◆ Material supplied:
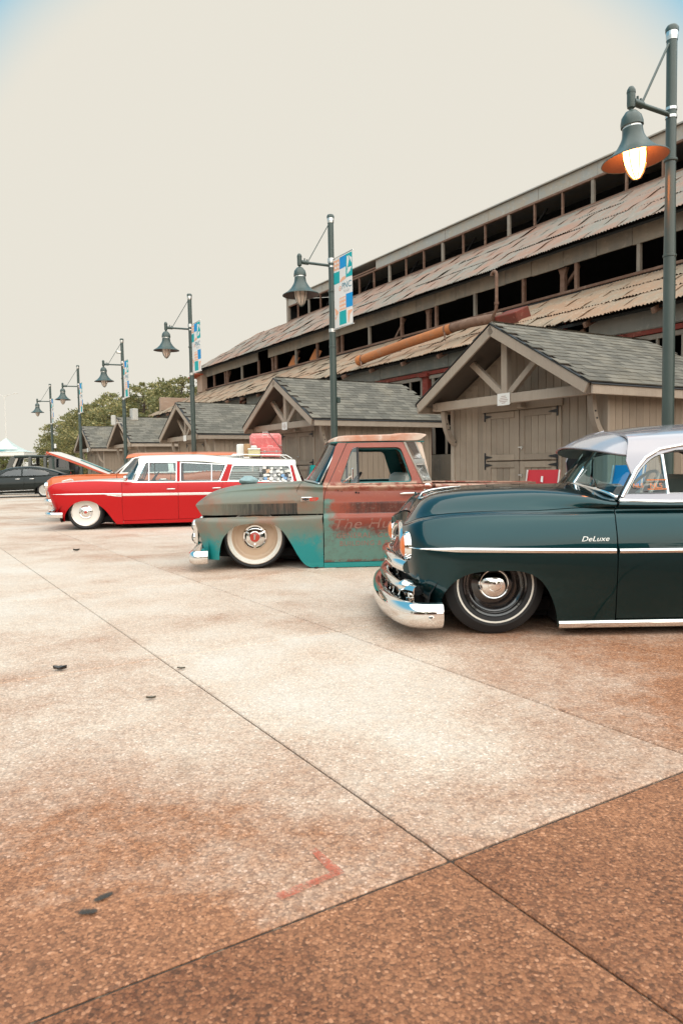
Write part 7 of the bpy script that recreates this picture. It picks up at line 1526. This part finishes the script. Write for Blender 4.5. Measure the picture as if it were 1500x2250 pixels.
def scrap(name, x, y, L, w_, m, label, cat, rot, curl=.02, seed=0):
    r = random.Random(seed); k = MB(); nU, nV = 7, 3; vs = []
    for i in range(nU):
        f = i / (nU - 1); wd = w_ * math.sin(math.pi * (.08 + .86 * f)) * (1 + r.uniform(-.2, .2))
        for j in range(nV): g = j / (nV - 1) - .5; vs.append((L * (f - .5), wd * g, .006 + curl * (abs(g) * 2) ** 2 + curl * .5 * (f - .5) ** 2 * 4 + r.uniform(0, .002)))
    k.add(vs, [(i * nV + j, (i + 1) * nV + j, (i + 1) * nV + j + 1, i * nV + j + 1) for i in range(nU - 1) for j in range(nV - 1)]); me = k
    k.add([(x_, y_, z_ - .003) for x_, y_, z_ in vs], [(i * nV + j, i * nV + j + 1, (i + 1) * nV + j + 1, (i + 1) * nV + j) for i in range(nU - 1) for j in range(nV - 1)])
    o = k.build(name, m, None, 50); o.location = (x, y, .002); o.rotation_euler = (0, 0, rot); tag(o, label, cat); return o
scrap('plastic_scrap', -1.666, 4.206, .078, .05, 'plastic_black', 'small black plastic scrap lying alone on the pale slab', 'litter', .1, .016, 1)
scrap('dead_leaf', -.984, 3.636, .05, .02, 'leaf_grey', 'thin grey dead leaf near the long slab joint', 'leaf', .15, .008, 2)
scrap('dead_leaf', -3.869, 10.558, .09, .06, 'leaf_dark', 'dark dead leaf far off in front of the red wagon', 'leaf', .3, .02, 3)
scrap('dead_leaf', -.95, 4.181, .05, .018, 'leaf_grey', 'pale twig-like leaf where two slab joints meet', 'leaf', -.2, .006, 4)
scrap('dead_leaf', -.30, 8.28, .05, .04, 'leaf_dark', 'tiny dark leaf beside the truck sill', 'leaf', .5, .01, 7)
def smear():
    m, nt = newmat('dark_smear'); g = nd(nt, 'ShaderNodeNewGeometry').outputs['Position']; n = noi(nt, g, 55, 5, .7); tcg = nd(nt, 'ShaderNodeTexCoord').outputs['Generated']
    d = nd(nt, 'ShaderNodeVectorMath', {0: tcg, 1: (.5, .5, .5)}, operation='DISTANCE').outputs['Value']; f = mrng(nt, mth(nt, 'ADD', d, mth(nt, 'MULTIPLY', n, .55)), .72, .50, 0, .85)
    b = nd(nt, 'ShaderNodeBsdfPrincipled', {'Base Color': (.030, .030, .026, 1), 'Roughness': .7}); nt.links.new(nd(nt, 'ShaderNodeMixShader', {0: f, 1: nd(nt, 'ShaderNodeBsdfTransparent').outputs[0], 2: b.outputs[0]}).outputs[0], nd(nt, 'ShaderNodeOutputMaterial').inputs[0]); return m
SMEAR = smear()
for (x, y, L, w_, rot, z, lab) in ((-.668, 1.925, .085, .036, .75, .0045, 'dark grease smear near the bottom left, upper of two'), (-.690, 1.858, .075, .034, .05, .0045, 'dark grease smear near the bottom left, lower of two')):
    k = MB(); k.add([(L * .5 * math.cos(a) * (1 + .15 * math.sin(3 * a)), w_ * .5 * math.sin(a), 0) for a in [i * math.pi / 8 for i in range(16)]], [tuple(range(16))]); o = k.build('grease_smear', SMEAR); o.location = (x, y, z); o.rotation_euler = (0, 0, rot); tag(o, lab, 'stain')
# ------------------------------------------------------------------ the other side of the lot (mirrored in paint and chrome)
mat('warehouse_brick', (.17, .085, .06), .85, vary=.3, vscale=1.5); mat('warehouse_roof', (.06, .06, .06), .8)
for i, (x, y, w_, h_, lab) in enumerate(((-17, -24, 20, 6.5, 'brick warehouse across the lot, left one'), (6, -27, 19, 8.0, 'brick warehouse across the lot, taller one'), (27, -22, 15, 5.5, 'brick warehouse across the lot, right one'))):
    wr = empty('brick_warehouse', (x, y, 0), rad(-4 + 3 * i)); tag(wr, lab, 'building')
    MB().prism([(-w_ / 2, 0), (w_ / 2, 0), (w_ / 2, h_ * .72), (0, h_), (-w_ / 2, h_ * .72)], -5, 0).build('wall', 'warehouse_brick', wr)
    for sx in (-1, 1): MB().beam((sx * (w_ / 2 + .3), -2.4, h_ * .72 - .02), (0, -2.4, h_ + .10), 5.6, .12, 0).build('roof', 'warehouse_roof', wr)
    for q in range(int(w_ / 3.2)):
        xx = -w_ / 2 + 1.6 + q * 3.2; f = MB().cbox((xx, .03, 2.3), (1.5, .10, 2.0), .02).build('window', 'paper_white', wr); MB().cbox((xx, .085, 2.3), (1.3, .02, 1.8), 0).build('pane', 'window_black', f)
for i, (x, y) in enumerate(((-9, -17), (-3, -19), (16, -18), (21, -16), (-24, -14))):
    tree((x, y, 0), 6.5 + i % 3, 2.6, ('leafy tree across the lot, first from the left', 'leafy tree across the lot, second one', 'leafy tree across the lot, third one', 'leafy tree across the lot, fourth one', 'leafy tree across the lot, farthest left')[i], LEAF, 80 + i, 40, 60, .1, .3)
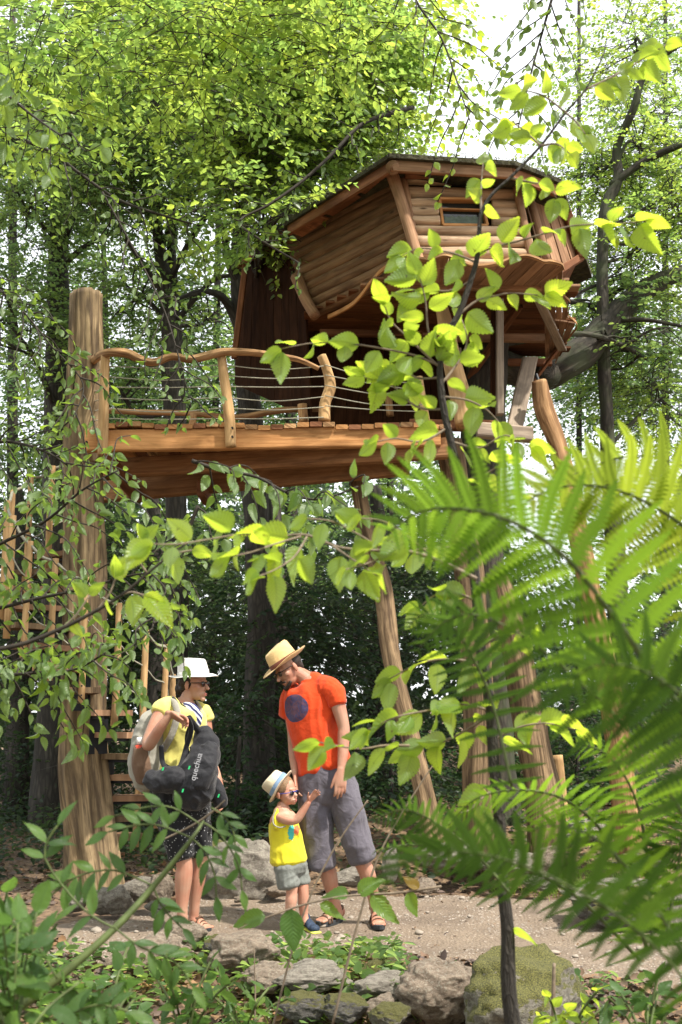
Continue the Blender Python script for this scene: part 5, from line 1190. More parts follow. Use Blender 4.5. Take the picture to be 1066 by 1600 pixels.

◆ Exercise directions: Reproduce the records above exactly, leaving out every picture they contain.

◆ Response to this task:
Write part 7 of the bpy script that recreates this picture. It picks up at line 1526. This part finishes the script. Write for Blender 4.5. Measure the picture as if it were 1500x2250 pixels.
def scrap(name, x, y, L, w_, m, label, cat, rot, curl=.02, seed=0):
    r = random.Random(seed); k = MB(); nU, nV = 7, 3; vs = []
    for i in range(nU):
        f = i / (nU - 1); wd = w_ * math.sin(math.pi * (.08 + .86 * f)) * (1 + r.uniform(-.2, .2))
        for j in range(nV): g = j / (nV - 1) - .5; vs.append((L * (f - .5), wd * g, .006 + curl * (abs(g) * 2) ** 2 + curl * .5 * (f - .5) ** 2 * 4 + r.uniform(0, .002)))
    k.add(vs, [(i * nV + j, (i + 1) * nV + j, (i + 1) * nV + j + 1, i * nV + j + 1) for i in range(nU - 1) for j in range(nV - 1)]); me = k
    k.add([(x_, y_, z_ - .003) for x_, y_, z_ in vs], [(i * nV + j, i * nV + j + 1, (i + 1) * nV + j + 1, (i + 1) * nV + j) for i in range(nU - 1) for j in range(nV - 1)])
    o = k.build(name, m, None, 50); o.location = (x, y, .002); o.rotation_euler = (0, 0, rot); tag(o, label, cat); return o
scrap('plastic_scrap', -1.666, 4.206, .078, .05, 'plastic_black', 'small black plastic scrap lying alone on the pale slab', 'litter', .1, .016, 1)
scrap('dead_leaf', -.984, 3.636, .05, .02, 'leaf_grey', 'thin grey dead leaf near the long slab joint', 'leaf', .15, .008, 2)
scrap('dead_leaf', -3.869, 10.558, .09, .06, 'leaf_dark', 'dark dead leaf far off in front of the red wagon', 'leaf', .3, .02, 3)
scrap('dead_leaf', -.95, 4.181, .05, .018, 'leaf_grey', 'pale twig-like leaf where two slab joints meet', 'leaf', -.2, .006, 4)
scrap('dead_leaf', -.30, 8.28, .05, .04, 'leaf_dark', 'tiny dark leaf beside the truck sill', 'leaf', .5, .01, 7)
def smear():
    m, nt = newmat('dark_smear'); g = nd(nt, 'ShaderNodeNewGeometry').outputs['Position']; n = noi(nt, g, 55, 5, .7); tcg = nd(nt, 'ShaderNodeTexCoord').outputs['Generated']
    d = nd(nt, 'ShaderNodeVectorMath', {0: tcg, 1: (.5, .5, .5)}, operation='DISTANCE').outputs['Value']; f = mrng(nt, mth(nt, 'ADD', d, mth(nt, 'MULTIPLY', n, .55)), .72, .50, 0, .85)
    b = nd(nt, 'ShaderNodeBsdfPrincipled', {'Base Color': (.030, .030, .026, 1), 'Roughness': .7}); nt.links.new(nd(nt, 'ShaderNodeMixShader', {0: f, 1: nd(nt, 'ShaderNodeBsdfTransparent').outputs[0], 2: b.outputs[0]}).outputs[0], nd(nt, 'ShaderNodeOutputMaterial').inputs[0]); return m
SMEAR = smear()
for (x, y, L, w_, rot, z, lab) in ((-.668, 1.925, .085, .036, .75, .0045, 'dark grease smear near the bottom left, upper of two'), (-.690, 1.858, .075, .034, .05, .0045, 'dark grease smear near the bottom left, lower of two')):
    k = MB(); k.add([(L * .5 * math.cos(a) * (1 + .15 * math.sin(3 * a)), w_ * .5 * math.sin(a), 0) for a in [i * math.pi / 8 for i in range(16)]], [tuple(range(16))]); o = k.build('grease_smear', SMEAR); o.location = (x, y, z); o.rotation_euler = (0, 0, rot); tag(o, lab, 'stain')
# ------------------------------------------------------------------ the other side of the lot (mirrored in paint and chrome)
mat('warehouse_brick', (.17, .085, .06), .85, vary=.3, vscale=1.5); mat('warehouse_roof', (.06, .06, .06), .8)
for i, (x, y, w_, h_, lab) in enumerate(((-17, -24, 20, 6.5, 'brick warehouse across the lot, left one'), (6, -27, 19, 8.0, 'brick warehouse across the lot, taller one'), (27, -22, 15, 5.5, 'brick warehouse across the lot, right one'))):
    wr = empty('brick_warehouse', (x, y, 0), rad(-4 + 3 * i)); tag(wr, lab, 'building')
    MB().prism([(-w_ / 2, 0), (w_ / 2, 0), (w_ / 2, h_ * .72), (0, h_), (-w_ / 2, h_ * .72)], -5, 0).build('wall', 'warehouse_brick', wr)
    for sx in (-1, 1): MB().beam((sx * (w_ / 2 + .3), -2.4, h_ * .72 - .02), (0, -2.4, h_ + .10), 5.6, .12, 0).build('roof', 'warehouse_roof', wr)
    for q in range(int(w_ / 3.2)):
        xx = -w_ / 2 + 1.6 + q * 3.2; f = MB().cbox((xx, .03, 2.3), (1.5, .10, 2.0), .02).build('window', 'paper_white', wr); MB().cbox((xx, .085, 2.3), (1.3, .02, 1.8), 0).build('pane', 'window_black', f)
for i, (x, y) in enumerate(((-9, -17), (-3, -19), (16, -18), (21, -16), (-24, -14))):
    tree((x, y, 0), 6.5 + i % 3, 2.6, ('leafy tree across the lot, first from the left', 'leafy tree across the lot, second one', 'leafy tree across the lot, third one', 'leafy tree across the lot, fourth one', 'leafy tree across the lot, farthest left')[i], LEAF, 80 + i, 40, 60, .1, .3)
Continue the Blender Python script for this scene: part 5, from line 1190. More parts follow. Use Blender 4.5. Take the picture to be 1066 by 1600 pixels.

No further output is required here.